La Beauté du diable est considérée comme un classique du cinéma français d’après-guerre, et un des grands films de René Clair. Sincèrement, plutôt enthousiaste au début, le film m’apparait au final assez moyen. Plutôt pas mal, mais moyen malgré tout.
La faute d’abord à une histoire qui peine à avancer. On évolue un peu dans la ouate avec ce film qui manque de scènes vraiment forte, et qui distille un récit à la narration lente, avec l’impression de séquences qui trainent en longueur, spécialement dans la deuxième partie du film. Toutes les scènes qui tournent autour de Simone Valère, et plus largement de la romance de Gérard Philipe sont longues, et manquent de vie. On ne ressent pas franchement l’histoire d’amour, et j’ai eu le sentiment parfois d’un film très ciselé qui, comme bien des films comme cela, peine à laisser passer la flamboyance des sentiments et la fureur baroquisante de ce qui se trame. La Beauté du diable est donc un film appliqué, qui se laisse suivre, mais aux dialogues un peu théâtraux, et surtout qui mise beaucoup sur le didactisme des échanges et bien moins sur l’image pour dire les choses. C’est assez dommage pour cette relecture du mythe de Faust.
D’autant que l’image est travaillée, mais c’est vrai qu’elle n’apporte pas grand-chose au récit. De beaux décors, un noir et blanc soigné, des effets visuels discrets mais convaincants, René Clair livre un film carré et appliqué, avec une mise en scène solide mais toujours touchée un peu par son manque de vivacité. Les scènes de danse, le transport des sentiments, et même certains moments clés comme la première apparition de Méphistophélès, tout cela est filmé un peu trop platement par René Clair. Si on peut difficilement trouver à redire d’un point de vue technique, ce n’est pas spécialement imaginatif ou audacieux. Il y a quelques exceptions, celle où Gérard Philipe découvre son avenir par exemple.

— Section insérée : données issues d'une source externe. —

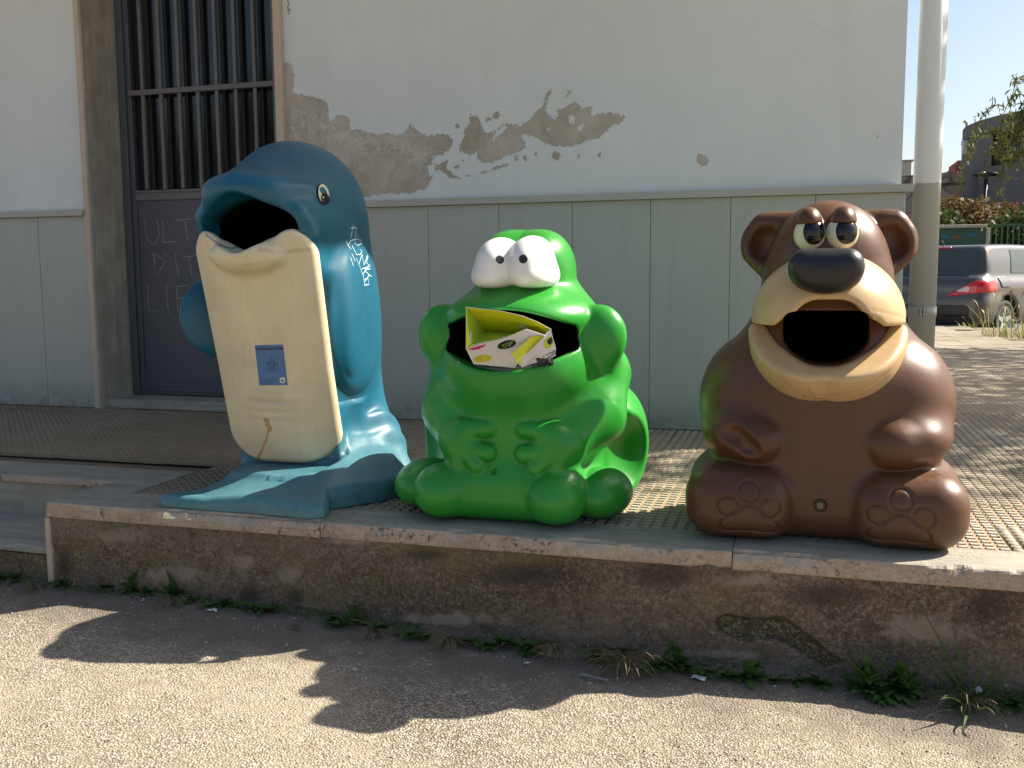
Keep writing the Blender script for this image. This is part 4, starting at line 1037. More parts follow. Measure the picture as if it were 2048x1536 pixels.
def pan_attr(V):
    a, b_ = PXY(V)
    def L(p, w_, k=0.62): return np.clip(k - sd_line(a, b_, p) / w_, 0, 1)
    rust = np.maximum.reduce([L([(532, 840), (536, 850), (540, 858)], 14, .95), L([(538, 856), (532, 880), (526, 895), (520, 908), (514, 922)], 9, .82),
        L([(488, 793), (520, 800), (560, 802), (600, 800), (625, 794)], 6.5, .55), L([(486, 815), (520, 824), (560, 825), (600, 822), (622, 816)], 6.5, .58), L([(490, 834), (520, 846), (570, 850), (610, 842), (628, 834)], 7, .5),
        L([(652, 690), (656, 676)], 6, .6), L([(655, 764), (666, 762)], 4, .6)])
    pale = np.maximum.reduce([L([(494, 803), (530, 810), (590, 809), (620, 803)], 9, .66), L([(496, 826), (540, 834), (600, 831)], 9, .6), L([(505, 850), (550, 858), (600, 852)], 9, .55)])
    grime = np.maximum(L([(520, 500), (560, 505), (600, 500), (625, 500)], 40, .60), L([(480, 530), (520, 528), (540, 515)], 16, .6))
    wear = np.maximum(L([(412, 470), (440, 490), (462, 497), (490, 490), (515, 478)], 11, .75), L([(397, 460), (420, 470), (470, 489), (530, 470), (590, 452)], 5, .5))
    return {'rust': rust, 'pale': pale, 'grime': grime, 'lipwear': wear}
dpan = sdf_obj('belly_panel', lambda P: f_panel(dloc(P)) * f32(DK), (-.42, -.42, .06), (.20, .14, 1.06), .0048, MT['cream'], dol, attrs=pan_attr)

# ---- dolphin: eye, sticker, scratched tag
dt = bvh(dbody); pt = bvh(dpan)
def ellipse_px(cx, cy, rx, ry, ang, n=36):
    a = math.radians(ang); out = []
    for k in range(n):
        t = 2 * math.pi * k / n; u = rx * math.cos(t); v = ry * math.sin(t)
        out.append((cx + u * math.cos(a) - v * math.sin(a), cy + u * math.sin(a) + v * math.cos(a)))
    return out
eye = decal_poly('eye', dt, [ellipse_px(646, 389, 12.5, 22.5, -13)], MT['eyeb'], dol, .0025)
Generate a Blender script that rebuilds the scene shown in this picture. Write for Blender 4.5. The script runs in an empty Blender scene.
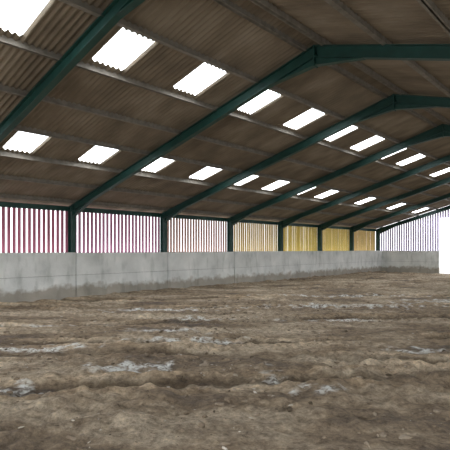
import bpy, math, random
import numpy as np
from mathutils import Vector, noise
random.seed(4)
sc=bpy.context.scene
try:
    sc.view_settings.view_transform='Standard'
except Exception: pass

D=17.8            # camera to left column line
SPAN=23.2; XL=-D; XR=XL+SPAN; XM=XL+SPAN/2
SL=0.285; EAVE=3.95
Y0=-4.67; Y1=40.45; BAY=5.0; NB=9
frames=[Y0+BAY*i for i in range(NB)]+[Y1-0.12]
WALLH=1.85
def roofz(x):
    w=x-XL
    return EAVE+SL*(w if w<=SPAN/2 else SPAN-w)

# ---------- materials ----------
def mat(name):
    m=bpy.data.materials.new(name); m.use_nodes=True
    nt=m.node_tree; b=nt.nodes['Principled BSDF']
    return m,nt,b
def N(nt,t,**k):
    n=nt.nodes.new(t)
    for a,v in k.items():
        if a in n.inputs: n.inputs[a].default_value=v
        else: setattr(n,a,v)
    return n
def ramp(nt,fac,stops):
    r=nt.nodes.new('ShaderNodeValToRGB')
    el=r.color_ramp.elements
    while len(el)<len(stops): el.new(0.5)
    for e,(p,c) in zip(el,stops):
        e.position=p; e.color=(*c,1)
    nt.links.new(fac,r.inputs[0]); return r
def noisy(name,stops,scale=3,rough=0.8,bump=0.0,bscale=20,stretch=(1,1,1),detail=6,metal=0):
    m,nt,b=mat(name)
    tc=N(nt,'ShaderNodeTexCoord'); mp=N(nt,'ShaderNodeMapping'); mp.inputs['Scale'].default_value=stretch
    nt.links.new(tc.outputs['Object'],mp.inputs[0])
    n=N(nt,'ShaderNodeTexNoise'); n.inputs['Scale'].default_value=scale; n.inputs['Detail'].default_value=detail
    nt.links.new(mp.outputs[0],n.inputs['Vector'])
    r=ramp(nt,n.outputs['Fac'],stops)
    nt.links.new(r.outputs[0],b.inputs['Base Color'])
    b.inputs['Roughness'].default_value=rough; b.inputs['Metallic'].default_value=metal
    if bump:
        n2=N(nt,'ShaderNodeTexNoise'); n2.inputs['Scale'].default_value=bscale; n2.inputs['Detail'].default_value=6
        nt.links.new(tc.outputs['Object'],n2.inputs['Vector'])
        bp=N(nt,'ShaderNodeBump'); bp.inputs['Strength'].default_value=bump; bp.inputs['Distance'].default_value=0.03
        nt.links.new(n2.outputs['Fac'],bp.inputs['Height']); nt.links.new(bp.outputs[0],b.inputs['Normal'])
    return m,nt,b,r

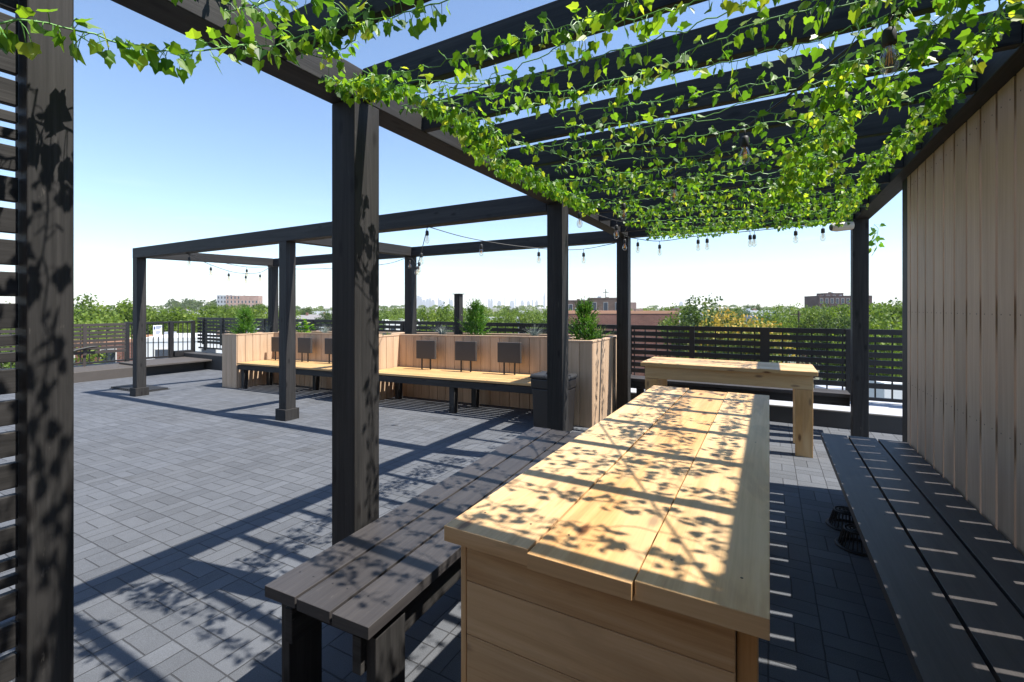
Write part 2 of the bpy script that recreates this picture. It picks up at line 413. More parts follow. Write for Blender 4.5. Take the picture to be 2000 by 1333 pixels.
# far pergola: open frame over the planters
fp = thing('pergola', 'open dark timber frame without rafters over the planter benches', 'pergola', (-5.5, 3.85, zg(-5.5)))
FB0, FB1 = 2.272, 2.445
def lvl(x): return 0.0
mpart('beam', lambda m: m.box(-9.67, XL0 - .003, 3.78, 3.925, FB0, FB1, 0), DARK, fp)
mpart('beam', lambda m: m.box(-9.21, XL0 - .003, 5.955, 6.095, FB0 + .005, FB1 - .012, 0), DARK, fp)
def skew(m, xa, xb, wd, z0, z1):
    c = []
    for i in range(8):
        y = 5.952 if i & 2 else 3.928
        xo = xb if i & 2 else xa
        c.append(Vector((xo + (wd if i & 1 else 0), y, z1 if i & 4 else z0)))
    m.hexa(c, 1)
mpart('beam', lambda m: skew(m, -5.61, -5.41, .145, FB0 + .01, FB1 - .008), DARK, fp)
mpart('beam', lambda m: skew(m, -9.66, -9.16, .145, FB0 + .01, FB1 - .008), DARK, fp)
for (x, y) in ((-9.67, 3.782), (-5.61, 3.782)):
    mpart('post', lambda m: m.box(x, x + .15, y, y + .142, zg(x), FB0, 2), DARK, fp)
    mpart('post_base', lambda m: m.box(x - .03, x + .18, y - .03, y + .172, zg(x), zg(x) + .145, 2), DARK, fp)
for (x, y) in ((-9.20, 5.957), (-5.42, 5.957)):
    mpart('post', lambda m: m.box(x, x + .15, y, y + .137, zg(x), FB0 + .005, 2), DARK, fp)

# ------------------------------------------------------------------ tan board wall on the right
wall = thing('board_wall', 'tan wall of upright boards behind the right hand bench', 'wall', (.86, 1.4, 0))
def wl_(m):
    n = -12; y = .157 + .174 * n
    while y < 4.2:
        y1 = min(y + .174, 4.255)
        m.box(.86, .88, y + .011, y1 - .011, .06, Z0 - .001, 2, r=rnd.random())
        for zz in (.2, .865, 1.37, 2.25):
            for d in (.045, .128): m.bar((.8605, y + d, zz + .003), (.8592, y + d, zz + .003), .006, .006, 1)
        y += .174
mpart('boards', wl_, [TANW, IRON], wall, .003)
for z in ((.14, .26), (.80, .93), (1.29, 1.455), (2.18, Z0 - .002)):
    mpart('rail', lambda m: m.box(.882, .92, -1.9, 4.258, z[0], z[1], 1), DARK, wall)

bk = thing('light_blocking_wall', 'added tan board wall behind the camera, unseen, blocking light from the rear', 'wall', (-1.5, -1.75, 0))  # added wall out of view behind the camera, cuts light on camera-facing sides
mpart('boards', lambda m: [m.box(-6.5 + .174 * k, -6.5 + .174 * k + .168, -1.77, -1.75, .02, 3.1, 2) for k in range(50)], TAN, bk)
mpart('cap_rail', lambda m: m.box(-6.52, 2.22, -1.80, -1.72, 3.102, 3.14, 0), DARK, bk)
# ------------------------------------------------------------------ slatted screen on the left edge
scr = thing('slatted_screen', 'dark slatted privacy screen with a wide edge post at the left', 'screen', (-1.68, -.3, 0))
mpart('edge_post', lambda m: m.box(-1.73, -1.64, .42, .511, 0, Z0 - .002, 2), DARK, scr)
mpart('edge_post', lambda m: m.box(-1.73, -1.64, -.75, -.66, 0, Z0 - .002, 2), DARK, scr)
# slat gaps measured down the screen
gaps = []
z = 2.30; pat = [.0795] * 5 + [.0445] * 2
ref = []; 
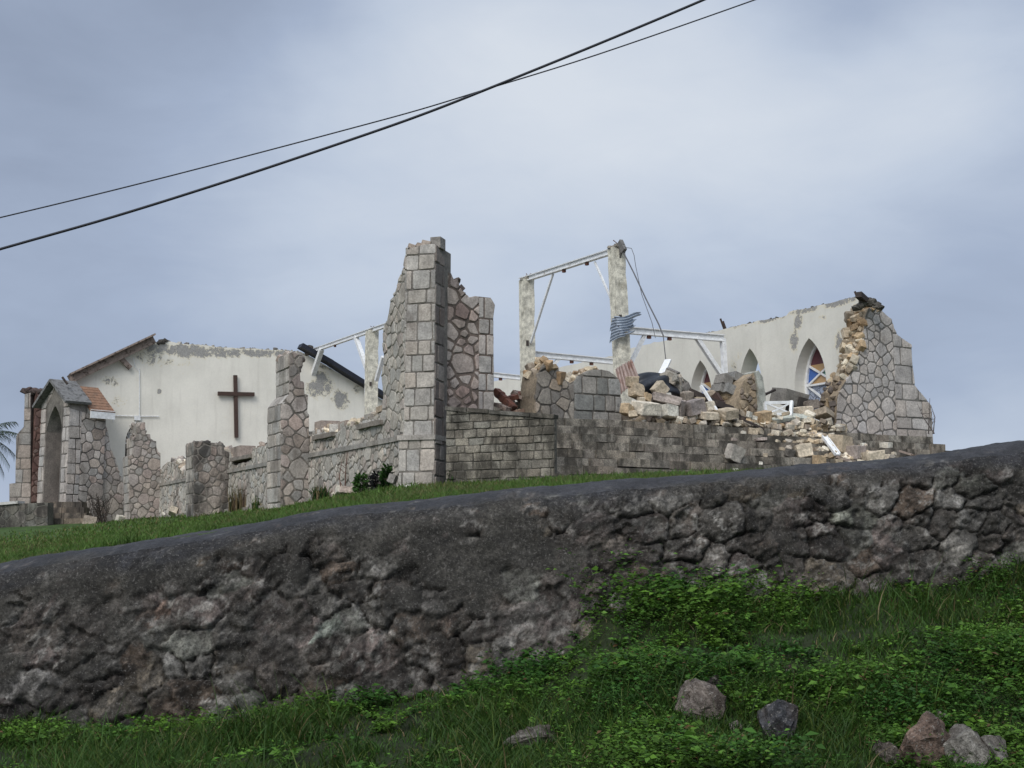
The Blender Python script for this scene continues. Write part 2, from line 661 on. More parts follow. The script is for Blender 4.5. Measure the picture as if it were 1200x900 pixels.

Le casting est bon. Gérard Philipe et Michel Simon, voilà un face à face surprenant, et en mesure de faire des étincelles. Gérard Philipe forme un duo convaincant avec Simone Valère, autre jeune première charmante, et je dirai qu’ils collent bien à l’imagerie romantique que l’on se fait de Faust, et que semble induire ici les décors. Michel Simon est très bon aussi, c’est un acteur talentueux et toujours imposant, mais à la limite il tranche un peu avec l’approche du film. Comme pas mal d’acteurs à la truculence relativement écrasante, je pense par exemple à Louis de Funès, leur jeu peut être aussi positif pour un film que négatif si le métrage n’a cure de cette truculence. J’ai le sentiment que dans l’univers très appliqué, soigné et maitrisé de René Clair, Michel Simon en fait un peu trop et apporte parfois une forme de comique, volontaire ou non.
Maintenant, ce serait exagéré de dire qu’il n’est pas bon, et au contraire certains trouveront même qu’il apporte un soupçon de cette verve qui manque par ailleurs au film de Clair. J’aurai préféré que Simon ne soit pas le seul à la porter.
La bande son est bonne, mais il n’y a pas beaucoup plus de commentaire à faire la concernant.
Je conclurai en saluant un film élégant, mais auquel René Clair a eu du mal à imposer une réelle profondeur, une réelle force. La dramatisation reste un peu ténue l’histoire d’amour n’a pas un relief particulier, et le côté théâtral revendiqué et audible dans les dialogues par exemple, n’aide pas vraiment à donner du volume au métrage. Reste une bande agréable à suivre et visuellement peu critiquable, mais ce n’est pas un pilier comme je l’imaginais. 3.